Według doniesień napływających z Hiszpanii, Leo Messi i José Pinto spotkali się 19 kwietnia (niespełna tydzień przed śmiercią trenera) w szpitalu ze swoim byłym szkoleniowcem. Początkowo Tito nie był zwolennikiem tej wizyty, ponieważ nie chciał, by jego byli zawodnicy widzieli go w takim złym stanie. Ostatecznie jednak doszło do spotkania (za sprawą prezydenta klubu Josepa Marii Bartomeu, który powiedział Vilanovie o złym stanie psychicznym i nienajlepszym nastroju Messiego).
Wizyta odbyła się zaledwie trzy dni po porażce „Dumy Katalonii” z Realem Madryt w finale Pucharu Króla. Po tym spotkaniu Messi znalazł się w ogniu krytyki ze strony kibiców drużyny.
Pierwszą informacją, jaką reprezentant Argentyny przekazał Vilanovie, była jego decyzja o odejściu z „Barcy”. Zawodnik podkreślił, że nie chodzi o sprawy finansowe.

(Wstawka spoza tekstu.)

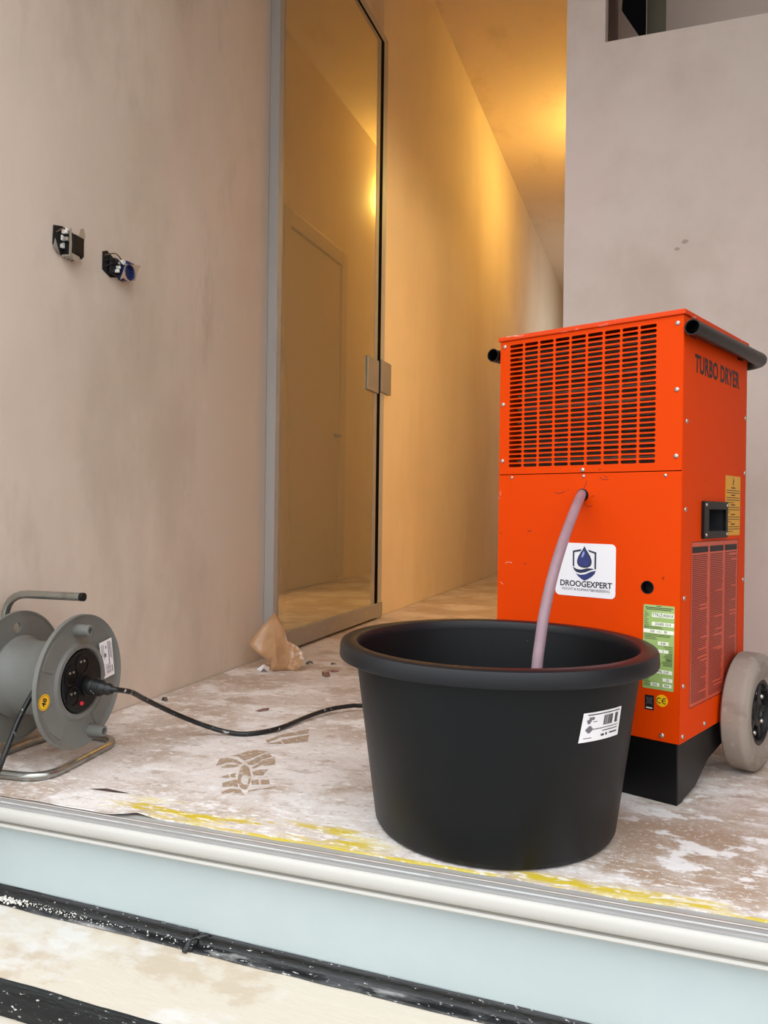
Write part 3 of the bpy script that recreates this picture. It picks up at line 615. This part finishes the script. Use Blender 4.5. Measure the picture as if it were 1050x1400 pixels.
# ------------------------------------------------------------------ cable reel
RR = .133; PSI = R(4.1)
RE = empty('cable_reel', (-1.093, 1.279, 0), PSI, label='grey plastic cable reel on bent steel tube stand beside left wall', category='cable reel')
AXM = T(0, 0, .17) @ Matrix.Rotation(R(90), 4, 'Y')                  # lathe z -> reel +x (towards camera right)
fp_ = [(.062, -.004), (.066, .004), (.074, .004), (.079, -.001), (.088, -.003), (.118, -.003), (.126, -.001), (.1305, .003), (.133, .003), (.133, -.006), (.126, -.006), (.1, -.008), (.062, -.008)]
ff = MB().lathe(fp_, 96, AXM, True).obj('front_flange', M['reel'], RE, 30)
def onf(u, z, d=0): return Vector((d, u, .17 + z))                  # point on the flange face
# raised fan-shaped fields
for a0, a1 in ((20, 62), (118, 160), (200, 242), (298, 340)):
    vs = []; n = 8
    for r_, d in ((.082, -.0035), (.0835, -.0012), (.117, -.0012), (.1185, -.0035)):
        for k in range(n + 1): a = R(a0 + (a1 - a0) * k / n); vs.append(onf(r_ * math.cos(a), r_ * math.sin(a), d))
    fs = [(j * (n + 1) + k, j * (n + 1) + k + 1, (j + 1) * (n + 1) + k + 1, (j + 1) * (n + 1) + k) for j in range(3) for k in range(n)]
    fs += [(0, n + 1, 2 * n + 2, 3 * n + 3), (n, 2 * n + 1, 3 * n + 2, 4 * n + 3)]
    MB().add(vs, fs).obj('raised_field', M['reel'], ff, 20)
for u, z in ((-.012, .104), (.036, -.108)):
    MB().lathe([(.0125, -.003), (.0112, .03), (.0102, .031), (.0066, .031), (.0066, .014), (0, .014)], 20, T(0, u, .17 + z) @ Matrix.Rotation(R(90), 4, 'Y')).obj('boss', M['reel'], ff, 40)
    MB().box(-.0025, .0025, -.0045, .0045, .0138, .0152, T(0, u, .17 + z) @ Matrix.Rotation(R(90), 4, 'Y')).obj('boss_slot', M['black'], ff)
rf = flat('rear_flange', [circle(0, 0, RR, 96), circle(-.006, .1, .0105, 20)], .006, T(-.15, 0, .17) @ SIDE, M['reel'], RE)
MB().lathe([(RR - .004, -.003), (RR + .0005, -.003), (RR + .0005, .004), (RR - .004, .004)], 72, T(-.15, 0, .17) @ Matrix.Rotation(R(90), 4, 'Y'), True).obj('flange_lip', M['reel'], rf, 40)
MB().lathe([(.082, -.147), (.084, -.14), (.078, -.132), (.0745, -.128), (.072, -.01), (.076, -.005)], 56, AXM).obj('drum', M['reel'], RE, 40)
sp = MB().lathe([(.0615, -.006), (.0615, .0035), (.059, .005), (.012, .0055), (0, .0055)], 48, AXM).obj('socket_plate', M['black'], RE, 30)
for u, z in ((-.003, .034), (-.036, .0175), (-.031, -.0245), (.014, -.012)):
    MB().lathe([(.0205, .005), (.0205, .0068), (.0188, .0074), (.0172, .0068), (.0172, .0058), (0, .0058)], 24, T(0, u, .17 + z) @ Matrix.Rotation(R(90), 4, 'Y')).obj('outlet', M['base'], sp, 40)
    if (u, z) != (.014, -.012):
        for s in (-1, 1): MB().lathe([(.0024, .0058), (.0024, .0075), (0, .008)], 8, T(0, u + s * .0055, .17 + z + .006) @ Matrix.Rotation(R(90), 4, 'Y')).obj('outlet_contact', M['screw'], sp, 40)
MB().lathe([(.0042, .005), (.0042, .008), (.003, .0092), (0, .0096)], 14, T(0, -.0045, .17 - .0435) @ Matrix.Rotation(R(90), 4, 'Y')).obj('reset_button', M['red'], RE, 40, label='small red reset button')
ns = flat('number_sticker', [circle(-.1035, .17 - .0195, .0155, 28)], .0005, T(-.0022, 0, 0) @ SIDE, M['yellow'], RE, label='round yellow sticker numbered 48')
flat('sticker_ring', [circle(-.1035, .17 - .0195, .0135, 28), circle(-.1035, .17 - .0195, .0128, 28)], .0003, T(-.0017, 0, 0) @ SIDE, M['ink'], ns)
text('printed_text', '48', .0165, T(-.0016, -.1035, .17 - .0195) @ SIDE @ Matrix.Rotation(R(68), 4, 'Z'), M['ink'], ns, .95, .0004)
LQ = [(.0548, .0664), (.0963, .0728), (.109, -.007), (.0693, -.011)]
rl = flat('reel_label', [[(a, .17 + b_) for a, b_ in LQ]], .0006, T(.0035, 0, 0) @ SIDE, M['sticker'], RE, label='white specification label with barcode')
def lq(u, v):
    a = Vector(LQ[3]).lerp(Vector(LQ[2]), u); b_ = Vector(LQ[0]).lerp(Vector(LQ[1]), u); return a.lerp(b_, v)
b = MB()
rws = [(.08 + .09 * k, .08 + .09 * k + .03, .5 + random.uniform(0, .1), .92) for k in range(3)] + [(.42, .5, .78, .86), (.62, .68, .35, .95), (.74, .8, .5, .95), (.86, .9, .45, .9), (.3, .44, .56, .66)]
rws += [(.34, .74, .1 + .03 * k, .1 + .03 * k + random.choice((.01, .018))) for k in range(9)] + [(.82, .88, .1, .28), (.12, .2, .06, .4)]
for u0, u1, v0, v1 in rws:
    b.add([(.0042, lq(u, v).x, .17 + lq(u, v).y) for u, v in ((u0, v0), (u1, v0), (u1, v1), (u0, v1))], [(0, 1, 2, 3)])
b.obj('fine_print', M['greyink'], rl, kind='stuff')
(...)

Ich rozmowa trwała ponad dwie godziny, a Tito miał powiedzieć Messiemu, że nigdzie nie znajdzie dla siebie lepszego klubu od Barcelony. Dzień później argentyński gwiazdor zdobył zwycięską bramkę dla swojej drużyny w meczu przeciwko Athletic Bilbao.
Dzień przed śmiercią Vilanovy w szpitalu spotkał się z nim Josep Maria Bartomeu. Podziękował trenerowi, że ten pomógł mu zmienić zdanie Messiego co do swojej przyszłości. Tito często służył radą i pomocą Barcelonie po swojej rezygnacji z funkcji trenera „Blaugrany”.
Ostatecznie 19 maja Messi podpisał nowy kontrakt obowiązujący do 2018 roku.